What this task involves –
Could you transcribe the material below exactly, without leaving out a single line?

++++ Records shown

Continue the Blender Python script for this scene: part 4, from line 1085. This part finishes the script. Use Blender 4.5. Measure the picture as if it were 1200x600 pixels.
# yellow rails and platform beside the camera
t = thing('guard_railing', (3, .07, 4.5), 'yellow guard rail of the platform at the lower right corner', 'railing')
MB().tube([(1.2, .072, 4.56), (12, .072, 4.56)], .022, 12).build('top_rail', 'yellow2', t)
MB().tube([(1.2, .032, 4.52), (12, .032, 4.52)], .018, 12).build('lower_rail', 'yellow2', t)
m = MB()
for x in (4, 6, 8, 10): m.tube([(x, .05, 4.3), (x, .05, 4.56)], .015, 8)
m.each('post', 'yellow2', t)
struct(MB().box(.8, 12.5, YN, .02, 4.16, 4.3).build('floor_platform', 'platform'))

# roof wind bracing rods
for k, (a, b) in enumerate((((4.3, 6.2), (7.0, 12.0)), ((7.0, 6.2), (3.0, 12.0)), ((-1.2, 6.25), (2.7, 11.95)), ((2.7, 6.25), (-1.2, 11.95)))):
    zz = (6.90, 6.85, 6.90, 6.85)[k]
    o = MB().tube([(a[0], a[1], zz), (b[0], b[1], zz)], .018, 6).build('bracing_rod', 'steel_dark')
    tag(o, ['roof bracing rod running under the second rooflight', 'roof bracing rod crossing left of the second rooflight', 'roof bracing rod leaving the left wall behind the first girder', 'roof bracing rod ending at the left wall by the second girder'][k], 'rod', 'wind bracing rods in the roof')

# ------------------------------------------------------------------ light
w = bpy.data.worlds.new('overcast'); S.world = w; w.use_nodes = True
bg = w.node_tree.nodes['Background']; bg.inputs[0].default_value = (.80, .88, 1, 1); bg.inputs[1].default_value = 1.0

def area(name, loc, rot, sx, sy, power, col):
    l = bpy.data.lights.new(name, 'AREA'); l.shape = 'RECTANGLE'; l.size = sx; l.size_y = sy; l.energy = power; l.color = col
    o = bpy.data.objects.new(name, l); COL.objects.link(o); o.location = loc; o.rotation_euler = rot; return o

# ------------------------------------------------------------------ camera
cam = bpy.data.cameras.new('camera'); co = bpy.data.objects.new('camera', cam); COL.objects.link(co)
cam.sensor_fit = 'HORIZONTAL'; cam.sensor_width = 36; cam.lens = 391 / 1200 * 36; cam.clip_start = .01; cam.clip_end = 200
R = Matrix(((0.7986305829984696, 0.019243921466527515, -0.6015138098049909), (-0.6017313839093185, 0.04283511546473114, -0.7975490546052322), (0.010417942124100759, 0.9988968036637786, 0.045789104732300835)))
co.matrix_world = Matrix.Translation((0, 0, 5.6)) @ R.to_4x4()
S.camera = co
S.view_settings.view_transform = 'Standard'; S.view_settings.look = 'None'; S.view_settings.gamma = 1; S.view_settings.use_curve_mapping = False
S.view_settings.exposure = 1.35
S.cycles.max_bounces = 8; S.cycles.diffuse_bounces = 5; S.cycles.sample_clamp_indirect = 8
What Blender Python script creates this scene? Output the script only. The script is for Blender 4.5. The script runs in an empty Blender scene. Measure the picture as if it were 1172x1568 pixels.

++++++++

Solution –
Continue the Blender Python script for this scene: part 4, from line 1085. This part finishes the script. Use Blender 4.5. Measure the picture as if it were 1200x600 pixels.
# yellow rails and platform beside the camera
t = thing('guard_railing', (3, .07, 4.5), 'yellow guard rail of the platform at the lower right corner', 'railing')
MB().tube([(1.2, .072, 4.56), (12, .072, 4.56)], .022, 12).build('top_rail', 'yellow2', t)
MB().tube([(1.2, .032, 4.52), (12, .032, 4.52)], .018, 12).build('lower_rail', 'yellow2', t)
m = MB()
for x in (4, 6, 8, 10): m.tube([(x, .05, 4.3), (x, .05, 4.56)], .015, 8)
m.each('post', 'yellow2', t)
struct(MB().box(.8, 12.5, YN, .02, 4.16, 4.3).build('floor_platform', 'platform'))

# roof wind bracing rods
for k, (a, b) in enumerate((((4.3, 6.2), (7.0, 12.0)), ((7.0, 6.2), (3.0, 12.0)), ((-1.2, 6.25), (2.7, 11.95)), ((2.7, 6.25), (-1.2, 11.95)))):
    zz = (6.90, 6.85, 6.90, 6.85)[k]
    o = MB().tube([(a[0], a[1], zz), (b[0], b[1], zz)], .018, 6).build('bracing_rod', 'steel_dark')
    tag(o, ['roof bracing rod running under the second rooflight', 'roof bracing rod crossing left of the second rooflight', 'roof bracing rod leaving the left wall behind the first girder', 'roof bracing rod ending at the left wall by the second girder'][k], 'rod', 'wind bracing rods in the roof')

# ------------------------------------------------------------------ light
w = bpy.data.worlds.new('overcast'); S.world = w; w.use_nodes = True
bg = w.node_tree.nodes['Background']; bg.inputs[0].default_value = (.80, .88, 1, 1); bg.inputs[1].default_value = 1.0

def area(name, loc, rot, sx, sy, power, col):
    l = bpy.data.lights.new(name, 'AREA'); l.shape = 'RECTANGLE'; l.size = sx; l.size_y = sy; l.energy = power; l.color = col
    o = bpy.data.objects.new(name, l); COL.objects.link(o); o.location = loc; o.rotation_euler = rot; return o

# ------------------------------------------------------------------ camera
cam = bpy.data.cameras.new('camera'); co = bpy.data.objects.new('camera', cam); COL.objects.link(co)
cam.sensor_fit = 'HORIZONTAL'; cam.sensor_width = 36; cam.lens = 391 / 1200 * 36; cam.clip_start = .01; cam.clip_end = 200
R = Matrix(((0.7986305829984696, 0.019243921466527515, -0.6015138098049909), (-0.6017313839093185, 0.04283511546473114, -0.7975490546052322), (0.010417942124100759, 0.9988968036637786, 0.045789104732300835)))
co.matrix_world = Matrix.Translation((0, 0, 5.6)) @ R.to_4x4()
S.camera = co
S.view_settings.view_transform = 'Standard'; S.view_settings.look = 'None'; S.view_settings.gamma = 1; S.view_settings.use_curve_mapping = False
S.view_settings.exposure = 1.35
S.cycles.max_bounces = 8; S.cycles.diffuse_bounces = 5; S.cycles.sample_clamp_indirect = 8
What Blender Python script creates this scene? Output the script only. The script is for Blender 4.5. The script runs in an empty Blender scene. Measure the picture as if it were 1172x1568 pixels.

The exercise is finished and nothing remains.